William Morris dominates the master bedroom. On the walls is “Compton,” an 1896 paper from Morris & Company. Morris died that year and the design might be his last; or it might be by his protégé John Henry Dearle; or a joint effort. The floor is carpeted with Morris’s “Lily” pattern. The curtains and bedcover are hand-stitched crewel embroidery, which has a long tradition in English interiors dating back at least to the seventeenth century. Morris would have approved; he greatly admired old crewelwork, which directly influenced his own early attempts at needlework. The bedstead in the modern Gothic style was probably made in Philadelphia in the shadow of Frank Furness and Daniel Pabst. The two bedside tables are inspired by a famous design of the English furniture maker Edward William Godwin, a champion of the aesthetic movement style. The chandelier and two mirrors—on the chest of drawers and to the right of the bed—are other examples of American brass designs made in and around Meriden, Connecticut.

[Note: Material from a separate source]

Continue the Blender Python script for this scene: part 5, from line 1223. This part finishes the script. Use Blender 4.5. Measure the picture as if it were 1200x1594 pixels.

The dresser with mirror is one of the more important pieces of furniture in the house. It was part of a bedroom suite made by Herter Brothers about 1880, and I got it for my sixtieth birthday. This is a form that Herter repeated often. The restrained use of marquetry suggests that this example was part of a suite for a lesser guest bedroom—it is not elaborate enough for the master of the house. A large and splendid kerosene lamp by Doulton Lambeth with its original shade and chimney sits on the dresser, along with naturalistic English stoneware jugs and a pair of sunflower-decorated vases by Pinder, Bourne and Company. The ebonized rocking chair in the foreground was patented by the Henry I. Seymour Chair Manufactory of Troy, New York, in 1875, and is an inspired use of the bentwood technique in American manufacturing.